Report claims Facebook paid to make TikTok look like a “danger to families and children”

A report by The Washington Post revealed that Meta, Facebook’s parent company, paid a consulting firm to run a campaign to turn the public against TikTok. The firm, Targeted Victory, is one of the biggest Republican consulting firms in the United States—and its campaign operatives were even encouraged to use TikTok’s prominence as a way to deflect from Meta’s own privacy and antitrust concerns.

The anti-TikTok campaign included placing op-eds and letters to editors in major American news outlets. They used them to push dubious stories about alleged TikTok trends that actually originated on Facebook, as well as pushing to draw political reporters and local politicians into helping take down TikTok.

“[Targeted Victory needs to] get the message out that while Meta is the current punching bag, TikTok is the real threat especially as a foreign-owned app that is #1 in sharing data that young teens are using,” wrote a director for Targeted Victory in an email.

If you’re not familiar with TikTok, it’s only just one of the most popular downloadable apps—if not the most popular app right now with 656 million downloads in 2021. It’s essentially a short-video app that records and streams clips ranging in length from 15 seconds to 10 minutes. You can even learn more about its influence on the world in my feature. Basically, it’s a pretty big deal, beating all of Meta’s apps in downloads—and it would explain why Meta isn’t happy.

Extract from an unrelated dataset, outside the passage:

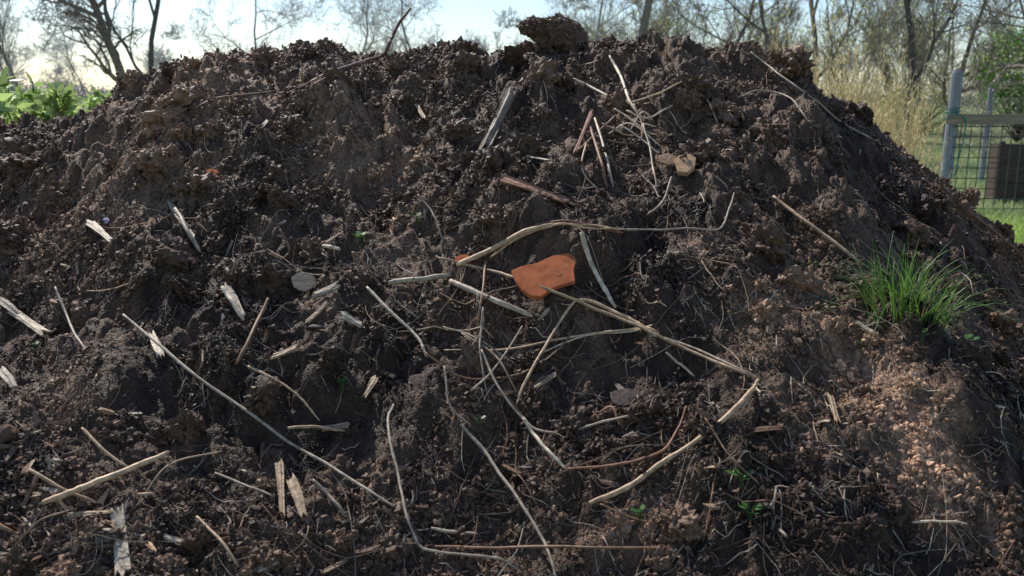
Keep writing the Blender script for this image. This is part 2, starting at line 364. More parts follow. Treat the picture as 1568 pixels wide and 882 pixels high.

Targeted Victory is one of the biggest firms for Republican political campaigns. It has reportedly also represented Meta for several years and is “proud of the work” they have done. The firm urged partners to push stories to local media tying TikTok to dangerous teen trends in an effort to show the app’s purported harms. Other efforts include trying to get headlines out there like “how TikTok has become the most harmful social media space for kids”.

In 2020, then President Trump even attempted to ban TikTok in the U.S. while seeking to get TikTok into the hands of a U.S. company—seeing as the platform is Chinese-owned. However, the White House appeared to have lost interest in TikTok, and President Joe Biden revoked it last year.

The news of Meta paying for a smear campaign against TikTok came a few weeks after the company declared that it was losing users for the first time in its 18-year history. The platform had lost one million daily active users in a span of three months.